In order to avoid pursuing short-term economic benefits and policy dividends, blind tourism development causes damage to ecosystems. This research examined the evolution trend of land use and landscape patterns in the 5 years before and after the regional tourism in 2011, 2016, and 2021 and used the CA–Markov model to simulate and predict the change in land use and land coverage in 2026. The research findings indicate that between 2011 and 2021, urban development was vigorously pursued in the study area, and that built-up area supplanted agricultural land as the most advantageous landscape type. After the commencement of regional tourism in 2016, farmland was subjected to the dual pressures of built-up area and forest land and water areas, resulting in a significant reduction in area. Despite the fact that forest land and water areas have expanded as a result of the development of tourism in the entire region, there are still problems of increasing fragmentation and severe human disturbance which have not been alleviated by the expansion. In 2026, it is anticipated that competition between various types of land use will continue to deteriorate, with the expansion of built-up area becoming increasingly disordered and the area of farmland continuously declining. The implementation of tourism construction facilitated by governmental policies reveals that while these policies aim to enhance ecological protection, the lack of scientific evaluation of land use and landscape patterns in tourism development and construction often results in a mere expansion of the area without effectively addressing the issue of high internal ecological vulnerability. As the efforts to enhance land functionality progress, the prominence of land rivalry and conflict will inevitably intensify. Hence, it is imperative to conduct planning research on land use and landscape patterns to mitigate the adverse effects of unsustainable development and land conflicts in the context of tourist cities’ sustainable development.
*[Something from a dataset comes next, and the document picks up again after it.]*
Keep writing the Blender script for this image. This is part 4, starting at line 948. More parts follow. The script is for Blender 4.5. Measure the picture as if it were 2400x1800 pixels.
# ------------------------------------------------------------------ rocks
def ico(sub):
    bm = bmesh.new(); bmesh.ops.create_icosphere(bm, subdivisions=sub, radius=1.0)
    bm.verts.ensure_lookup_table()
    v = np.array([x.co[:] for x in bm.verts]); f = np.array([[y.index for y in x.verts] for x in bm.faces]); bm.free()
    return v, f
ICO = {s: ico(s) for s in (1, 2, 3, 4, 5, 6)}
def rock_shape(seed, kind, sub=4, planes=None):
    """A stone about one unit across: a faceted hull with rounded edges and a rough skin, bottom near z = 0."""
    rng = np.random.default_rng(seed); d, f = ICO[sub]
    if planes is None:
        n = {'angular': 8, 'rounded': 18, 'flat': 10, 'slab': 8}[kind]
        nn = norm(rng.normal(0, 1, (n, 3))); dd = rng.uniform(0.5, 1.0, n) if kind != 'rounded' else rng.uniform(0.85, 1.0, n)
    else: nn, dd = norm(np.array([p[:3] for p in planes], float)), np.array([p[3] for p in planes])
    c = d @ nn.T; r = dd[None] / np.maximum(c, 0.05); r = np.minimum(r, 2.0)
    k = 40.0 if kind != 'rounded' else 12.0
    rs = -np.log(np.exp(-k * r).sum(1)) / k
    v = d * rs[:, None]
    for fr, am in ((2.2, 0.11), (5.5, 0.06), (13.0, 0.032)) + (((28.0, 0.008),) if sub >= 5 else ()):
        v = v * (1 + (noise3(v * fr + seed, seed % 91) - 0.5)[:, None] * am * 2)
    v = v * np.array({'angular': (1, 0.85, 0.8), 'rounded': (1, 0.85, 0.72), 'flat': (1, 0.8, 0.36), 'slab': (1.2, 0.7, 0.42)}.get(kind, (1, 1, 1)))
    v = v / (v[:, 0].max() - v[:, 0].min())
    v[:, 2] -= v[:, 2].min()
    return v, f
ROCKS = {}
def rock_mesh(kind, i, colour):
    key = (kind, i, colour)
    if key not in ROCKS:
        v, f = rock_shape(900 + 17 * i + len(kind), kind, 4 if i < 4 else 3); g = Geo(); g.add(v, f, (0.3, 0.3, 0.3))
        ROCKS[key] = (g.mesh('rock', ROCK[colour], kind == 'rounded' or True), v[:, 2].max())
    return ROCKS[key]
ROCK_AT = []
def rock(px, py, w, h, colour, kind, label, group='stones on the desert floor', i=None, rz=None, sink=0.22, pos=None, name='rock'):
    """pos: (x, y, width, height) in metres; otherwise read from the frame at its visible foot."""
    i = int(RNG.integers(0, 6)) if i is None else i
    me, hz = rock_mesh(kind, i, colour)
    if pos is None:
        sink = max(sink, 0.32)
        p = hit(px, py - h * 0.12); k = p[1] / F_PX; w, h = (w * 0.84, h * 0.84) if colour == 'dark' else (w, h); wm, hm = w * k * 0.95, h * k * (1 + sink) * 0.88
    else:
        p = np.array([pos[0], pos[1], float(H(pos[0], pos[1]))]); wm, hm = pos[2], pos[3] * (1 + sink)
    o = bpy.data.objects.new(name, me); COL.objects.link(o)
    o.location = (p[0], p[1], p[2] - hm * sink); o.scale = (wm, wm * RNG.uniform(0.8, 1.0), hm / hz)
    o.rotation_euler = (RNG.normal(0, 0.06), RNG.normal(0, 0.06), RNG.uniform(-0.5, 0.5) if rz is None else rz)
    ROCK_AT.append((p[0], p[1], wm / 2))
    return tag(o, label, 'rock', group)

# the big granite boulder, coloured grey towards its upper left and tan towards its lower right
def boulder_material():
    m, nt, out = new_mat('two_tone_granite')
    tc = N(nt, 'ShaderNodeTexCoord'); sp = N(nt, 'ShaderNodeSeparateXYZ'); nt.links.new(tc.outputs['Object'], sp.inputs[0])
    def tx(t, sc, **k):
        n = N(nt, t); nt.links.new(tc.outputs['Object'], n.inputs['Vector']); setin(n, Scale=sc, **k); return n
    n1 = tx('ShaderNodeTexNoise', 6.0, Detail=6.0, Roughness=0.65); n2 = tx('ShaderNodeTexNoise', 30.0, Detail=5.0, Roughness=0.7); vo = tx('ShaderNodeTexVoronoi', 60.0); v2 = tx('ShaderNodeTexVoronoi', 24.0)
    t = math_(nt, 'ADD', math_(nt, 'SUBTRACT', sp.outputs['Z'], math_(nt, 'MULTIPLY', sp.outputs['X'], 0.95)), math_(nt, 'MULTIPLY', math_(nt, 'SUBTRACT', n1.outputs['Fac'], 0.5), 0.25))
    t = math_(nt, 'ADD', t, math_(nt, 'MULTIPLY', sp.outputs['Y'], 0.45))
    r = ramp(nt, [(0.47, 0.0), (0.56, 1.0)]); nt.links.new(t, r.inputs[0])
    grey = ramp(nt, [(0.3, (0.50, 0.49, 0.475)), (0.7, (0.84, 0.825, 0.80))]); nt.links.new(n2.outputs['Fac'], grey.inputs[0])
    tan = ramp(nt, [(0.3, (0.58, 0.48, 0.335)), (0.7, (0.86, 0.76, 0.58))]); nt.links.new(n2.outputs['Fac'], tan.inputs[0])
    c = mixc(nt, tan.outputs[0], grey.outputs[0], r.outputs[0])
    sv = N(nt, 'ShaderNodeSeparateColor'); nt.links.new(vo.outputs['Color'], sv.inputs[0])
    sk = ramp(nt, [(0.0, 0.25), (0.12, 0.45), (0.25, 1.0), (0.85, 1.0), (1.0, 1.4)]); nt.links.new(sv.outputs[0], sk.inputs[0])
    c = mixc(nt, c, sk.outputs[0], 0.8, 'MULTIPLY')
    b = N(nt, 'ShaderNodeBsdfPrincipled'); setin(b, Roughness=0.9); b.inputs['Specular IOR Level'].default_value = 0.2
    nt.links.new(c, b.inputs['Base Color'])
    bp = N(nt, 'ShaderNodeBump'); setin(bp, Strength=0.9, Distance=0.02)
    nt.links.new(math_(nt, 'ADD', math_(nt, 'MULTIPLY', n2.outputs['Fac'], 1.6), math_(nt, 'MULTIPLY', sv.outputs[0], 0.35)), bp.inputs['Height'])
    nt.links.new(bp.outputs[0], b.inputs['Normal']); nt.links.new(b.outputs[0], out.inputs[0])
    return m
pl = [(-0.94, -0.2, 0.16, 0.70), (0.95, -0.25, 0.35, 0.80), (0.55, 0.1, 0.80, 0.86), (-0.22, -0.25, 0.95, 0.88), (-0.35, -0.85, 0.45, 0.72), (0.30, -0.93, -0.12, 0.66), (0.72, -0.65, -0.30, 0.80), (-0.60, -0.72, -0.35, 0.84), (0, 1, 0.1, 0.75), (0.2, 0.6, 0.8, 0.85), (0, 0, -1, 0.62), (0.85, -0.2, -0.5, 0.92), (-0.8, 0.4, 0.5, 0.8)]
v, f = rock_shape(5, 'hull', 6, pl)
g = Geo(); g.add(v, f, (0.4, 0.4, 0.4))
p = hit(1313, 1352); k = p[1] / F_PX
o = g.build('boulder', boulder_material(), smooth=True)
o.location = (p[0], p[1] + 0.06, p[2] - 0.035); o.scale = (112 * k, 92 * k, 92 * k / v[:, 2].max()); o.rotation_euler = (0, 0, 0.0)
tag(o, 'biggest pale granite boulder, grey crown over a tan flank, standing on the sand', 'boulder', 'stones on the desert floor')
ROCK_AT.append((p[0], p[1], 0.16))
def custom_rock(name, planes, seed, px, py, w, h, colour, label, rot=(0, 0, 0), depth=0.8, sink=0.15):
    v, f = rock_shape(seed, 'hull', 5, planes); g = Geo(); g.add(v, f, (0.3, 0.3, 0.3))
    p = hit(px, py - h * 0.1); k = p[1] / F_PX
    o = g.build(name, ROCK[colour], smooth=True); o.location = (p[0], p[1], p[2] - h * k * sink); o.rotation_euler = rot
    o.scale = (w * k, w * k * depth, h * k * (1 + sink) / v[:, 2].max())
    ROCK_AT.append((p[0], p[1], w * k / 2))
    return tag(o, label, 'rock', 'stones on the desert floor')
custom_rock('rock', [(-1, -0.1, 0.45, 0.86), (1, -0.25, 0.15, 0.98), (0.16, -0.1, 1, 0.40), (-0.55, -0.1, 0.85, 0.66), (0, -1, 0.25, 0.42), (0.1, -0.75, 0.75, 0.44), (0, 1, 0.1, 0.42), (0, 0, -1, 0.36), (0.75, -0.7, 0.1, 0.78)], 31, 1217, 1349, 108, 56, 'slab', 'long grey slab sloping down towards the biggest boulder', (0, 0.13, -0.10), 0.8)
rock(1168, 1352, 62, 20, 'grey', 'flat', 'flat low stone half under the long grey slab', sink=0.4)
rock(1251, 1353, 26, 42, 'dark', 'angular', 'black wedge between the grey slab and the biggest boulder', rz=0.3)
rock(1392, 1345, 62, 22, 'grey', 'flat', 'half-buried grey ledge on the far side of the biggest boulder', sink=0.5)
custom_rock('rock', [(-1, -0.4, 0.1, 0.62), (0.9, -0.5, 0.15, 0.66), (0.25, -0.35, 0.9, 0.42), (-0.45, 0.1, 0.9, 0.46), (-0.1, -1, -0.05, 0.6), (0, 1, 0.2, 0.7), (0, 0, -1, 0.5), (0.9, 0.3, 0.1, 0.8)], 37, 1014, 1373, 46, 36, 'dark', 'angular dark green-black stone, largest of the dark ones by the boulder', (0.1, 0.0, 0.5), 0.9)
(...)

Meanwhile, this research still has some limitations. For example, in the process of research, it was found that in the process of tourism city development, different development directions of tourism resources in different urban areas are different. Although the changes in land use types are similar, they are not completely consistent. This also shows that policy formulation and planning need to be tailored to local conditions. In addition, in the process of driving factor analysis, the policy and other driving factors adopted subjective analysis. However, if the humanistic impact of the policy can be quantitatively evaluated, the accuracy of the simulation prediction can be greatly improved through the introduction of the prediction model. This quantitative method still needs to be explored further in the tests.

Based on the comprehensive study data results, regional development goals, and research limitations, this research study proposes a reference strategy for the existing social and economic development policy in the research area. This strategy involves the implementation of government macro-control measures to regulate the expansion of built-up area. It also emphasizes the need for planning to protect farmland and the establishment of an ecological corridor system encompassing forest land and water areas. Existing research indicates that tourist cities, akin to the research region under investigation, encounter comparable issues and require similar modes of thinking. The long-term objective of sustainable development in tourism cities should involve achieving a balance between grain production and ecological protection, as well as promoting the development of the tourism sector and implementing ecologically sustainable construction practices. Additionally, it is crucial to design management policies that are tailored to the specific local conditions.